## What you will do
Give the lines of the material verbatim, from the first line to the line with "sun.rotation_euler = (math.radians(90)", including both.

## Stored rows

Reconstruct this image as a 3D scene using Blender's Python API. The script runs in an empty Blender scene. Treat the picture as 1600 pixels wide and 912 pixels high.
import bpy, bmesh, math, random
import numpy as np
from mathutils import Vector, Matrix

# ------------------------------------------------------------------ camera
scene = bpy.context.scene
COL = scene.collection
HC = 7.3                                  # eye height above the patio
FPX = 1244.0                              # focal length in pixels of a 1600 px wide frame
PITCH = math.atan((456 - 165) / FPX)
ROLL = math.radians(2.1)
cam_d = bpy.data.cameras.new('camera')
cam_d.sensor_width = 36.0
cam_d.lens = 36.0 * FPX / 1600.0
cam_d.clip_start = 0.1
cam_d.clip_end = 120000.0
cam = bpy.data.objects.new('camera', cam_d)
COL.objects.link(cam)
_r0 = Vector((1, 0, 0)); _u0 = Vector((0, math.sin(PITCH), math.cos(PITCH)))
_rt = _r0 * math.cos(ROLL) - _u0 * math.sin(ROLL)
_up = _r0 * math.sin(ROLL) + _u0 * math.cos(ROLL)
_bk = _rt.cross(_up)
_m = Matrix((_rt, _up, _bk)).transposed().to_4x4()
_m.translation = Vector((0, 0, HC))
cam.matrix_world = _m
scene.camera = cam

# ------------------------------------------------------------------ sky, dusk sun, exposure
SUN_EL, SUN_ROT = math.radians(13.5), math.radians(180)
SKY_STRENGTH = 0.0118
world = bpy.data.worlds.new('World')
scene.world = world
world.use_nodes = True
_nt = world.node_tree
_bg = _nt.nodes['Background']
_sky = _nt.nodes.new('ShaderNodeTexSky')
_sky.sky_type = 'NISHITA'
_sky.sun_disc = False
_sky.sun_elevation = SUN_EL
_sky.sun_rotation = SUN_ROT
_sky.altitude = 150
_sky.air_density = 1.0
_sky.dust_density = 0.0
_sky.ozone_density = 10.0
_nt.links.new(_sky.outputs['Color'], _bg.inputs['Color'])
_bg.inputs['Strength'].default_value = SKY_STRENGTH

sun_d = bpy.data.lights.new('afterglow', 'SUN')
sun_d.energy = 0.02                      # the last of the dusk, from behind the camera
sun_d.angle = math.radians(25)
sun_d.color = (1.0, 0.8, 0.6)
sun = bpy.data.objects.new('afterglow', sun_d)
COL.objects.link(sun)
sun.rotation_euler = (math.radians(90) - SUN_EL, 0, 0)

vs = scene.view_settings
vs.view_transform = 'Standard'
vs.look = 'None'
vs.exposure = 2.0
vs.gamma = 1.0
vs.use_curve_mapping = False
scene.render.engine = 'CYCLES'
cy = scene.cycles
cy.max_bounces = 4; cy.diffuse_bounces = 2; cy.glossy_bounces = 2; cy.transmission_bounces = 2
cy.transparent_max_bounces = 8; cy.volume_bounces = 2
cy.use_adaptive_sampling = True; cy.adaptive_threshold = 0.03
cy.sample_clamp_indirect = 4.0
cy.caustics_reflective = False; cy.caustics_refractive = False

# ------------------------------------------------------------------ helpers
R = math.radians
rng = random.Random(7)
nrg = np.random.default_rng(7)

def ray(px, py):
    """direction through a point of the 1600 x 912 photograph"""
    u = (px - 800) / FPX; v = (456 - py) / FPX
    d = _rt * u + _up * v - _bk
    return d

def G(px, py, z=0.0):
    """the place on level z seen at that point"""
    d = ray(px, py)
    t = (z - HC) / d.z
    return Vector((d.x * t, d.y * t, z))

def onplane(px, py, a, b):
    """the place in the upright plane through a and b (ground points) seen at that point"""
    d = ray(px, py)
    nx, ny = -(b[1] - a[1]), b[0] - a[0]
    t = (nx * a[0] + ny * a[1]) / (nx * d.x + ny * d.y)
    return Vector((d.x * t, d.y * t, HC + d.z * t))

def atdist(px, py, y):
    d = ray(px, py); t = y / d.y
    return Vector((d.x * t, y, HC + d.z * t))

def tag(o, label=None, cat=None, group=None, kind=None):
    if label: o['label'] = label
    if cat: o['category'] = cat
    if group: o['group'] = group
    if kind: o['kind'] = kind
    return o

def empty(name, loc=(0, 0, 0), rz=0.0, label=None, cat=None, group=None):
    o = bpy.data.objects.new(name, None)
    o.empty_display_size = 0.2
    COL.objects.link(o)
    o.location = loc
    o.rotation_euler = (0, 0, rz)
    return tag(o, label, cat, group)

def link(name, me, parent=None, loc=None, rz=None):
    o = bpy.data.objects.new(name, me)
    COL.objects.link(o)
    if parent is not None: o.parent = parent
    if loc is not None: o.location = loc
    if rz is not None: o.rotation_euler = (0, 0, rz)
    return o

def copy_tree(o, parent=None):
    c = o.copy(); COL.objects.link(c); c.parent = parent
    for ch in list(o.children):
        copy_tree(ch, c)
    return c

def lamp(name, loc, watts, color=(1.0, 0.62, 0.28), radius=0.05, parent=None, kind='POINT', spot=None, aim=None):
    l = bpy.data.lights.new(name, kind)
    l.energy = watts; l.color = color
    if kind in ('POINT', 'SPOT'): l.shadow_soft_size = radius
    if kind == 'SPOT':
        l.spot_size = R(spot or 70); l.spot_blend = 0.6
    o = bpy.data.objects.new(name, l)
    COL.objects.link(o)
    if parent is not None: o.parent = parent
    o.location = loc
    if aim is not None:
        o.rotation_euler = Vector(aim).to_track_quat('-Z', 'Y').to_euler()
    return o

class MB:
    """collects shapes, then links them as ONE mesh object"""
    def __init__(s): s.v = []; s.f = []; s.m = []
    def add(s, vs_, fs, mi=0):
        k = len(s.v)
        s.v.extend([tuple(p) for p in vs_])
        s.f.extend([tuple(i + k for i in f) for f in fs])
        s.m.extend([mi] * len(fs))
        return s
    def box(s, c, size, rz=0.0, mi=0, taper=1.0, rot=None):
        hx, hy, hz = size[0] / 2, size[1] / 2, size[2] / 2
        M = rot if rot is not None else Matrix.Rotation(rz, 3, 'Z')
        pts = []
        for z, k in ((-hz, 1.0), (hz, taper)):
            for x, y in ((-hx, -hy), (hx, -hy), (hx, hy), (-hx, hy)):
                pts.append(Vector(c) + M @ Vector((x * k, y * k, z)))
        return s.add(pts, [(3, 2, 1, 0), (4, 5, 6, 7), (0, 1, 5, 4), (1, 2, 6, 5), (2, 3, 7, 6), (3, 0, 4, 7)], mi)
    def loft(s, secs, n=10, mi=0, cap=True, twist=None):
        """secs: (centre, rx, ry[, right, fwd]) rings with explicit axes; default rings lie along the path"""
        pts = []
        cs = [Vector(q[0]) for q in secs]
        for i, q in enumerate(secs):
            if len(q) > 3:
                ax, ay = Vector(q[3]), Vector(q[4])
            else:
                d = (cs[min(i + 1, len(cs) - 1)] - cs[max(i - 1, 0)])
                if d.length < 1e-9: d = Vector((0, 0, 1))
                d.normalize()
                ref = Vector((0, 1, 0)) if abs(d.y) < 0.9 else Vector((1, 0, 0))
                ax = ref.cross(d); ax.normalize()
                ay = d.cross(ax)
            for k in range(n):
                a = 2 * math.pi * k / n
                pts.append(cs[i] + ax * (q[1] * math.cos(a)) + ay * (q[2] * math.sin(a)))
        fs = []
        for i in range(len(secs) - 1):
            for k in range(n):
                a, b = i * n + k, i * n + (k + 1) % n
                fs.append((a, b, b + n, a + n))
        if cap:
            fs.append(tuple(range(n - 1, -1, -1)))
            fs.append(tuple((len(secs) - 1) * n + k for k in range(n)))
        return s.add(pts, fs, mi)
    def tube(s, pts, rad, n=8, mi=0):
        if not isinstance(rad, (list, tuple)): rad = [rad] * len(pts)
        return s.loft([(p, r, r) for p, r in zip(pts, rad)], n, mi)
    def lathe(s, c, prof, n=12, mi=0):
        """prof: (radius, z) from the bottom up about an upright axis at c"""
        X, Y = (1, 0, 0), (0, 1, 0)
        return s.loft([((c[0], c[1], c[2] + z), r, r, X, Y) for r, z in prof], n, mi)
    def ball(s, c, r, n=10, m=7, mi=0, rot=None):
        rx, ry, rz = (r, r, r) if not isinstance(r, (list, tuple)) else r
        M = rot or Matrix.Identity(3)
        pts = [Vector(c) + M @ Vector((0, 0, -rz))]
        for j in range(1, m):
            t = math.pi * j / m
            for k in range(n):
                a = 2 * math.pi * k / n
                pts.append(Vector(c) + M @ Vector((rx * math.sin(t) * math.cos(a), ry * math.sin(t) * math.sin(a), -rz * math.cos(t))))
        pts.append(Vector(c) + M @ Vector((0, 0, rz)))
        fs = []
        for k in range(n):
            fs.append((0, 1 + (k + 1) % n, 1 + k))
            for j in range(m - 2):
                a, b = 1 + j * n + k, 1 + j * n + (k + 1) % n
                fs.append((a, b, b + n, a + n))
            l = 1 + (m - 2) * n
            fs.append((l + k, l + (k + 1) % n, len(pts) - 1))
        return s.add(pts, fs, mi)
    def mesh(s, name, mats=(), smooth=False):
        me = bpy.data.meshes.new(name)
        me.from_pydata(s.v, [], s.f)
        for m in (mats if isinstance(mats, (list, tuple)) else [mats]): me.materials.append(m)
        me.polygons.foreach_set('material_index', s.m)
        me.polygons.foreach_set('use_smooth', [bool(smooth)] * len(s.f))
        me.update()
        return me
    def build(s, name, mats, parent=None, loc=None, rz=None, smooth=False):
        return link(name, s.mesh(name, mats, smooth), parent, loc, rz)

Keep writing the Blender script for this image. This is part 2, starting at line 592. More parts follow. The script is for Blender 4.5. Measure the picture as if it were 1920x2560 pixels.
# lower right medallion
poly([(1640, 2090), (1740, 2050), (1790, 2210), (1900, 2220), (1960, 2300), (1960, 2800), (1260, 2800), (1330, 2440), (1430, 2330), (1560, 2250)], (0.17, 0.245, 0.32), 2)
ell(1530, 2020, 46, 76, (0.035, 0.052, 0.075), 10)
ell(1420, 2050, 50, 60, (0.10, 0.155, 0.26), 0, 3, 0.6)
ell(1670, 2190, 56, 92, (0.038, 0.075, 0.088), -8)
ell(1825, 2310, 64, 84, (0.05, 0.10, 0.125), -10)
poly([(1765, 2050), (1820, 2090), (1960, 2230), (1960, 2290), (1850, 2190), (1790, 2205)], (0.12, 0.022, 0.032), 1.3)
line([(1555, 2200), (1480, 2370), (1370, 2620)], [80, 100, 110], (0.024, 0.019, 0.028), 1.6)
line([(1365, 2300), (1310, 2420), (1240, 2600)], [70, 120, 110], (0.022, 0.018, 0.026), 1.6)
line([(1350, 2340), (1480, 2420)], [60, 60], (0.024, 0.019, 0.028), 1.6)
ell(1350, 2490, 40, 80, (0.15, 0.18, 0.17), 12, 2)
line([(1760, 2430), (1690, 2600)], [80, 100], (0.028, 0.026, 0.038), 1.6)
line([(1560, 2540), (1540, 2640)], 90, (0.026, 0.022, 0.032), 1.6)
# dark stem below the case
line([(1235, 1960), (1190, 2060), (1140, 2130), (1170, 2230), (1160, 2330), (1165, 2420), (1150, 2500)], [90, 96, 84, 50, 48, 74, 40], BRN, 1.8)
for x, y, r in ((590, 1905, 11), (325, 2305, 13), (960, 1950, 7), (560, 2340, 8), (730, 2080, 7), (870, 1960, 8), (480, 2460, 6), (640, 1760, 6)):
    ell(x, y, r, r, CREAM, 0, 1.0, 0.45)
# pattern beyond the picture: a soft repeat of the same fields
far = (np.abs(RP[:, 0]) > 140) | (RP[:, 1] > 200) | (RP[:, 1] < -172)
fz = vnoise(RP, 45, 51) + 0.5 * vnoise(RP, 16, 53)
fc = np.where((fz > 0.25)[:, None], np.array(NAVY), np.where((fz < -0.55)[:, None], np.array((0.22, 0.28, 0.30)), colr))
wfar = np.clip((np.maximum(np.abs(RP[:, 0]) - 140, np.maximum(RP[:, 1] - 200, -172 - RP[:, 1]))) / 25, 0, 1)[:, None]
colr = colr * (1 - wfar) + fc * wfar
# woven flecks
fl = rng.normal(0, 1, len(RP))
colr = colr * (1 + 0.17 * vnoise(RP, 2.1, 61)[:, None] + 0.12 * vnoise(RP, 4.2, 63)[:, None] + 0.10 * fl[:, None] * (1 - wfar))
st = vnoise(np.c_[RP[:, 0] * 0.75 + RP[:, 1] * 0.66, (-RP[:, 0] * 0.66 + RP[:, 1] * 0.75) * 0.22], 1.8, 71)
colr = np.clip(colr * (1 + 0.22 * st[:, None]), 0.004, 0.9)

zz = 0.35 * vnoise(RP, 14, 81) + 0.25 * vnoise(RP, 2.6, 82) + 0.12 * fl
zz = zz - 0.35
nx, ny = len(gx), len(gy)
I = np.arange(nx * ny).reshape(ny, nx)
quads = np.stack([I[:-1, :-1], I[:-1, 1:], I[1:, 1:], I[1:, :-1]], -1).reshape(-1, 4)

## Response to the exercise
Reconstruct this image as a 3D scene using Blender's Python API. The script runs in an empty Blender scene. Treat the picture as 1600 pixels wide and 912 pixels high.
import bpy, bmesh, math, random
import numpy as np
from mathutils import Vector, Matrix

# ------------------------------------------------------------------ camera
scene = bpy.context.scene
COL = scene.collection
HC = 7.3                                  # eye height above the patio
FPX = 1244.0                              # focal length in pixels of a 1600 px wide frame
PITCH = math.atan((456 - 165) / FPX)
ROLL = math.radians(2.1)
cam_d = bpy.data.cameras.new('camera')
cam_d.sensor_width = 36.0
cam_d.lens = 36.0 * FPX / 1600.0
cam_d.clip_start = 0.1
cam_d.clip_end = 120000.0
cam = bpy.data.objects.new('camera', cam_d)
COL.objects.link(cam)
_r0 = Vector((1, 0, 0)); _u0 = Vector((0, math.sin(PITCH), math.cos(PITCH)))
_rt = _r0 * math.cos(ROLL) - _u0 * math.sin(ROLL)
_up = _r0 * math.sin(ROLL) + _u0 * math.cos(ROLL)
_bk = _rt.cross(_up)
_m = Matrix((_rt, _up, _bk)).transposed().to_4x4()
_m.translation = Vector((0, 0, HC))
cam.matrix_world = _m
scene.camera = cam

# ------------------------------------------------------------------ sky, dusk sun, exposure
SUN_EL, SUN_ROT = math.radians(13.5), math.radians(180)
SKY_STRENGTH = 0.0118
world = bpy.data.worlds.new('World')
scene.world = world
world.use_nodes = True
_nt = world.node_tree
_bg = _nt.nodes['Background']
_sky = _nt.nodes.new('ShaderNodeTexSky')
_sky.sky_type = 'NISHITA'
_sky.sun_disc = False
_sky.sun_elevation = SUN_EL
_sky.sun_rotation = SUN_ROT
_sky.altitude = 150
_sky.air_density = 1.0
_sky.dust_density = 0.0
_sky.ozone_density = 10.0
_nt.links.new(_sky.outputs['Color'], _bg.inputs['Color'])
_bg.inputs['Strength'].default_value = SKY_STRENGTH

sun_d = bpy.data.lights.new('afterglow', 'SUN')
sun_d.energy = 0.02                      # the last of the dusk, from behind the camera
sun_d.angle = math.radians(25)
sun_d.color = (1.0, 0.8, 0.6)
sun = bpy.data.objects.new('afterglow', sun_d)
COL.objects.link(sun)
sun.rotation_euler = (math.radians(90) - SUN_EL, 0, 0)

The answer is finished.